# Work to do
Return the lines below that carry the word "high".
--- START Data segment ---
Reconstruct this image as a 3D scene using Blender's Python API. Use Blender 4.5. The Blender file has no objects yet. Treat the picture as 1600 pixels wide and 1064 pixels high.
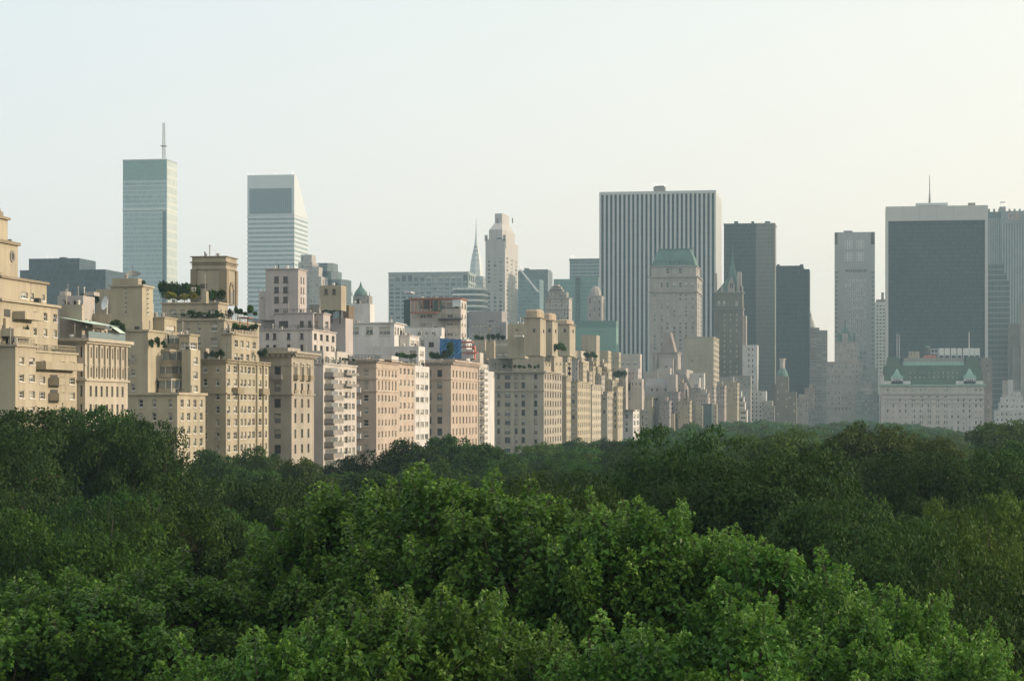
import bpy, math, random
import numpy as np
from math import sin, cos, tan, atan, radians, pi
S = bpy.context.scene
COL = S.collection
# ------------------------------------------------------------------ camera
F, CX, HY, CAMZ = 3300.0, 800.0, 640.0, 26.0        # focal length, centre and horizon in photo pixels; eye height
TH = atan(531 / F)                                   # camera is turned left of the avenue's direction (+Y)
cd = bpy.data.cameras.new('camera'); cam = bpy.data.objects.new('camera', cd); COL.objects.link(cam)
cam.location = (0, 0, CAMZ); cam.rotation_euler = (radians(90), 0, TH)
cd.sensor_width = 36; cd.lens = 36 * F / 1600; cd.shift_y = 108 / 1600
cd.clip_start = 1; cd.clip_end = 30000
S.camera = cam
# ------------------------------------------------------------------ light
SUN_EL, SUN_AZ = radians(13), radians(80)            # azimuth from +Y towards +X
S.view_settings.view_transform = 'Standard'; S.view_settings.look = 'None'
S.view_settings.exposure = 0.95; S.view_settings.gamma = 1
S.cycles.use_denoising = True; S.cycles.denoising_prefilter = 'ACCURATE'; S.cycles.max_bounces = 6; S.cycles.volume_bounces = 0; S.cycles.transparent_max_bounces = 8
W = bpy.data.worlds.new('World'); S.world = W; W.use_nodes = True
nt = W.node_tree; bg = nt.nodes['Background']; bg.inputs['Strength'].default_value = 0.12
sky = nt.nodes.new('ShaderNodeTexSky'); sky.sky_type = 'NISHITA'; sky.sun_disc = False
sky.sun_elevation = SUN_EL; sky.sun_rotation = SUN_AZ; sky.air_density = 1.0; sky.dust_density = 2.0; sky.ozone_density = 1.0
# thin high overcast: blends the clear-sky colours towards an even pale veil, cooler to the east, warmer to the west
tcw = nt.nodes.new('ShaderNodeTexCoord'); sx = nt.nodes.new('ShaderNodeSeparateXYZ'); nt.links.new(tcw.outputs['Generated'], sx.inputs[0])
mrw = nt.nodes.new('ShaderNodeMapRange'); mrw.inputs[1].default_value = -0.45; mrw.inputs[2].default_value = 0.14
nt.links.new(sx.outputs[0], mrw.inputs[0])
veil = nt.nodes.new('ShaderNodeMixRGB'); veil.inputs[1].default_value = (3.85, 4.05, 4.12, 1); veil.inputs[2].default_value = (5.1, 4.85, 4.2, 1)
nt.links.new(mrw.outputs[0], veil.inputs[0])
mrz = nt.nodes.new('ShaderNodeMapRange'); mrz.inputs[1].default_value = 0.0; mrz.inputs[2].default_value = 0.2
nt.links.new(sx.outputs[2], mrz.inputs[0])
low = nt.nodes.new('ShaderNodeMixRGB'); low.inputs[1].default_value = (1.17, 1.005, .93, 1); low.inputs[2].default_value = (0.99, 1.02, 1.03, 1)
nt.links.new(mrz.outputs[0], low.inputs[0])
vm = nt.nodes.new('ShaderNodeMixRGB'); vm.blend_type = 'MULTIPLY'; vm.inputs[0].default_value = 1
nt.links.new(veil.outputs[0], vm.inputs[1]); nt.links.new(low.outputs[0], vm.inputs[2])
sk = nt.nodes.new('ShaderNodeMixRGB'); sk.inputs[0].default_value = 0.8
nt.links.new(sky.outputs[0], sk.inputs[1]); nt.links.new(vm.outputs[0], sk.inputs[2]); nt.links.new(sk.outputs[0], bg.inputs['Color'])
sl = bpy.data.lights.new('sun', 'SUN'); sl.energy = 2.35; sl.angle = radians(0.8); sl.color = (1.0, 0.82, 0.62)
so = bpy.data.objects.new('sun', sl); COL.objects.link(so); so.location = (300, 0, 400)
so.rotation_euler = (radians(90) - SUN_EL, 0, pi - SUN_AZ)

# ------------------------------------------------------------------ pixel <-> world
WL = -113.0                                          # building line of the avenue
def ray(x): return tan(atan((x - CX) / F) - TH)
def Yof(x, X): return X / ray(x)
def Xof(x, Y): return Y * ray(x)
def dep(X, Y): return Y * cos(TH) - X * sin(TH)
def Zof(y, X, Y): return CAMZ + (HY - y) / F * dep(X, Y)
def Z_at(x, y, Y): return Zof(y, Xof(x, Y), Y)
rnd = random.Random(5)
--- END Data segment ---
# Task output
Reconstruct this image as a 3D scene using Blender's Python API. Use Blender 4.5. The Blender file has no objects yet. Treat the picture as 1600 pixels wide and 1064 pixels high.
# thin high overcast: blends the clear-sky colours towards an even pale veil, cooler to the east, warmer to the west